To attain this invisibility, QMUL researchers coated a curved surface with a nanocomposite medium with seven distinct layers. In the resulting graded index nanocomposite, the electric property of each layer varies depending on its position.

The effect is to "cloak" the object to electromagnetic waves, meaning this structure can hide an object that would ordinarily have scattered the wave.

"The design is based upon transformation optics, a concept behind the idea of the invisibility cloak," said study co-author, Prof. Yang Hao from QMUL's School of Electronic Engineering and Computer Science.

"Previous research has shown this technique working at one frequency.
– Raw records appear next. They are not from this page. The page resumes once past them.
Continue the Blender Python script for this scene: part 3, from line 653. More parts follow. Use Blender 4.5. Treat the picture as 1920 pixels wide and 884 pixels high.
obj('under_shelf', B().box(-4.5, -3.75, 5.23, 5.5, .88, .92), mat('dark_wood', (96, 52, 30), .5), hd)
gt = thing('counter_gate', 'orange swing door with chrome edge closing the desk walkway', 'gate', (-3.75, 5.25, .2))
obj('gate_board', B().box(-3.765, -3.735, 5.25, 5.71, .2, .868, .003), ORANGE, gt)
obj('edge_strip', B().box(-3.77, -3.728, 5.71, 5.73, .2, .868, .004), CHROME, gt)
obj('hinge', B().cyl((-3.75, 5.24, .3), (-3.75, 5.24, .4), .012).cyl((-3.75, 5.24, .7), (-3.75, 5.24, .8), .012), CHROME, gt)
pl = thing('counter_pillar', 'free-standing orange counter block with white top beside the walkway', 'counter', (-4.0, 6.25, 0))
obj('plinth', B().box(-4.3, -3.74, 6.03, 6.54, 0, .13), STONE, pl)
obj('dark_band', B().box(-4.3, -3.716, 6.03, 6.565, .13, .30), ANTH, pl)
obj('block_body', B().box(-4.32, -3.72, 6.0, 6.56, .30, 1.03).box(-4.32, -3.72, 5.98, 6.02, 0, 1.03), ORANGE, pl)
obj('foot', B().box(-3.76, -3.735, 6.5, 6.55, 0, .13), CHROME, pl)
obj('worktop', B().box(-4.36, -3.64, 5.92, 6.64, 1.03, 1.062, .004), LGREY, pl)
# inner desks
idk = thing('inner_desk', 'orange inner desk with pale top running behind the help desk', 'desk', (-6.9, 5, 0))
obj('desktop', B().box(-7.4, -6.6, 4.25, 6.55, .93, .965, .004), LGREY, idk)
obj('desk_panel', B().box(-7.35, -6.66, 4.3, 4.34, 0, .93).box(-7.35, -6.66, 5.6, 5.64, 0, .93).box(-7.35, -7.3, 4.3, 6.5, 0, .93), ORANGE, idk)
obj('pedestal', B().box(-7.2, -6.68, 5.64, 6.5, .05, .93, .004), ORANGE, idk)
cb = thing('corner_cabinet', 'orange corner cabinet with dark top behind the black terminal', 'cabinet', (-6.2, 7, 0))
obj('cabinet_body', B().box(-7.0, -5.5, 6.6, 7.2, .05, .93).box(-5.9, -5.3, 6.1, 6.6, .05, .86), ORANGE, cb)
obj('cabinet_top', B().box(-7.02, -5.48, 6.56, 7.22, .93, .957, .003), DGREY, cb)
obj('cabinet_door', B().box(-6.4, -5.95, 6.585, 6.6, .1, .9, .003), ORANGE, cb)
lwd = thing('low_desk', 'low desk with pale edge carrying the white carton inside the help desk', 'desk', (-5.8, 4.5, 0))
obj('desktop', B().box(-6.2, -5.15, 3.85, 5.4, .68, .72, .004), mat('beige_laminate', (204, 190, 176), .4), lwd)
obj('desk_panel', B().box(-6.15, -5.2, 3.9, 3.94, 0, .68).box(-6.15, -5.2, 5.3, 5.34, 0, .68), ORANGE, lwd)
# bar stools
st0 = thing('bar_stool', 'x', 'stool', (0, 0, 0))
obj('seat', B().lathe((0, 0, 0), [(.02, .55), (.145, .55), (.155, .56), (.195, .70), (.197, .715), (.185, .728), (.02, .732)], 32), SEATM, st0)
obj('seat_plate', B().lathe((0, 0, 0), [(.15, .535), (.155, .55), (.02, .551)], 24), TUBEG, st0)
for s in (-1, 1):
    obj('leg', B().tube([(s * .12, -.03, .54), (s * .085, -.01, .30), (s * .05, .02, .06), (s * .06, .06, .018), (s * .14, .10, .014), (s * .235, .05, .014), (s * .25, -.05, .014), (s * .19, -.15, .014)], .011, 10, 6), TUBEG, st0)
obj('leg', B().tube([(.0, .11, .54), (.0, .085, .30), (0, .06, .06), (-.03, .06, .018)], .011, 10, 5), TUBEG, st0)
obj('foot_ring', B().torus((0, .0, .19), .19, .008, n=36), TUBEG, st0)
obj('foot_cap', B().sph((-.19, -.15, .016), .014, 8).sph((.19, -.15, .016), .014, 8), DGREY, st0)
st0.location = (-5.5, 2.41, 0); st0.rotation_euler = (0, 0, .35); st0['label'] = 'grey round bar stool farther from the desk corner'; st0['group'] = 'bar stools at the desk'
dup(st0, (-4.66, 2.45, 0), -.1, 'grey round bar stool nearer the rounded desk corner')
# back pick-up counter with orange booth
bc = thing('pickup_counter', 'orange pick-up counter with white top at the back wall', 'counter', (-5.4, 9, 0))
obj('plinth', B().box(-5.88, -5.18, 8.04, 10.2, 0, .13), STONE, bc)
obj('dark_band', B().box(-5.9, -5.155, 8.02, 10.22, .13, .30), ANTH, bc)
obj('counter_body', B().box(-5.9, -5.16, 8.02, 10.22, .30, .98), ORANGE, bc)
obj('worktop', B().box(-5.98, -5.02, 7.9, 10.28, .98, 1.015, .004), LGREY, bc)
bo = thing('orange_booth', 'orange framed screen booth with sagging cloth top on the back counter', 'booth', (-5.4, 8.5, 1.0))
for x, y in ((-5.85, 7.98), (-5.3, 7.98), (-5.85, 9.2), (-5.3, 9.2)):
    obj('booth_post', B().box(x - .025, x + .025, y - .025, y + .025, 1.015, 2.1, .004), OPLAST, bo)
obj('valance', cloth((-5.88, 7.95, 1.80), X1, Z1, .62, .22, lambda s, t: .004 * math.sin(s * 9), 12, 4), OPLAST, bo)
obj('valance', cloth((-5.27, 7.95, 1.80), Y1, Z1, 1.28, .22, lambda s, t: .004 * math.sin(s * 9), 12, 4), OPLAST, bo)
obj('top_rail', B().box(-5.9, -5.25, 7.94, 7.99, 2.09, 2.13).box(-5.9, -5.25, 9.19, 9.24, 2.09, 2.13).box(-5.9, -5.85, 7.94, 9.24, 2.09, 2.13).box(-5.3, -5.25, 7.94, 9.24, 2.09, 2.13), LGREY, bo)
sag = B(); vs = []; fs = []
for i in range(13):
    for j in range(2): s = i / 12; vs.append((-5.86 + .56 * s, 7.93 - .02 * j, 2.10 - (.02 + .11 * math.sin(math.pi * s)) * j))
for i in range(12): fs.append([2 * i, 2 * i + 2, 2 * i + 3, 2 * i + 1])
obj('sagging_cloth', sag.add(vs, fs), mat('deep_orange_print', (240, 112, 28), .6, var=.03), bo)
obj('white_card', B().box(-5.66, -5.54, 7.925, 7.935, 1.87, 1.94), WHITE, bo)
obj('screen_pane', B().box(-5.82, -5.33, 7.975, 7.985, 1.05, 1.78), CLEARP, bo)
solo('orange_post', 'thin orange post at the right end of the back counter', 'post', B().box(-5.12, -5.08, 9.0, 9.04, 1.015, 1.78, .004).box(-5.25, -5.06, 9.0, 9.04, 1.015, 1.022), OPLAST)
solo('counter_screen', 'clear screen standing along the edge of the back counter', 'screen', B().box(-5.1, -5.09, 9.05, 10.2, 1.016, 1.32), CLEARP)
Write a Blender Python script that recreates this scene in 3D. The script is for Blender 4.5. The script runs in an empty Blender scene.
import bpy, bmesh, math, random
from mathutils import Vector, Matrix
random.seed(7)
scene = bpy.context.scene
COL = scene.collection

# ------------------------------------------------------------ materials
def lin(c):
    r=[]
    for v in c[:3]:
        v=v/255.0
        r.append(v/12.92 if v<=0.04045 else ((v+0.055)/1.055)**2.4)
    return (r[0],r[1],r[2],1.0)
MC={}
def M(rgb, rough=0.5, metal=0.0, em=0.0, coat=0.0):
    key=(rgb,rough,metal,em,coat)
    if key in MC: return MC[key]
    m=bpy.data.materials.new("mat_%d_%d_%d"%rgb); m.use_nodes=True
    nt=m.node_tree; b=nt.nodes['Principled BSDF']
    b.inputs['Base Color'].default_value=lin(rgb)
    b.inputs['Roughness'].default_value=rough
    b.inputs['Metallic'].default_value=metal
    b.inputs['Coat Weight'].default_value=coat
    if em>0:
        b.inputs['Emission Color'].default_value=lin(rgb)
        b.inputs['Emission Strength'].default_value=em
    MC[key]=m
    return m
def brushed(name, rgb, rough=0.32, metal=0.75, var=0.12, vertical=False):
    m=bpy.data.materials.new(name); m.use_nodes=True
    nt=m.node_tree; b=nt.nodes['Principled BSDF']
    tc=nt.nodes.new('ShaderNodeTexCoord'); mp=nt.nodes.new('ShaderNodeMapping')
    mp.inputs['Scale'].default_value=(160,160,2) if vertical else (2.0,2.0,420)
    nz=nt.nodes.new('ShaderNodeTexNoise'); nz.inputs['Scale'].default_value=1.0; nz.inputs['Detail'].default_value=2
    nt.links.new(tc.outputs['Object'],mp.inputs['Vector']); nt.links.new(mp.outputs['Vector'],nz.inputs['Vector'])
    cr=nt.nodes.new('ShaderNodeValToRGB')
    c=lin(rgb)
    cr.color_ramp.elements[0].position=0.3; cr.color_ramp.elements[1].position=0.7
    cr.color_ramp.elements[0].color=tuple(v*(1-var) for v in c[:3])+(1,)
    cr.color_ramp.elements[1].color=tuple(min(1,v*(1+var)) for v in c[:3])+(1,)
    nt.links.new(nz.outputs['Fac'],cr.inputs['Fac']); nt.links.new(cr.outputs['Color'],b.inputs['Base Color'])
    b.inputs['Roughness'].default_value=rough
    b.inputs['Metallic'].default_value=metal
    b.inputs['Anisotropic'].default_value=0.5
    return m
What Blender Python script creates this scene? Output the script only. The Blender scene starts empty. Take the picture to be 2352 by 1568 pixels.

However, we can demonstrate that it works at a greater range of frequencies making it more useful for other engineering applications, such as nano-antennas and the aerospace industry."

The study and manipulation of surface waves is the key to develop technological and industrial solutions in the design of real-world platforms, for different application fields, said first author Dr Luigi La Spada also from QMUL's School of Electronic Engineering and Computer Science.

"We demonstrated a practical possibility to use nanocomposites to control surface wave propagation through advanced additive manufacturing. Perhaps most importantly, the approach used can be applied to other physical phenomena that are described by wave equations, such as acoustics. For this reason, we believe that this work has a great industrial impact."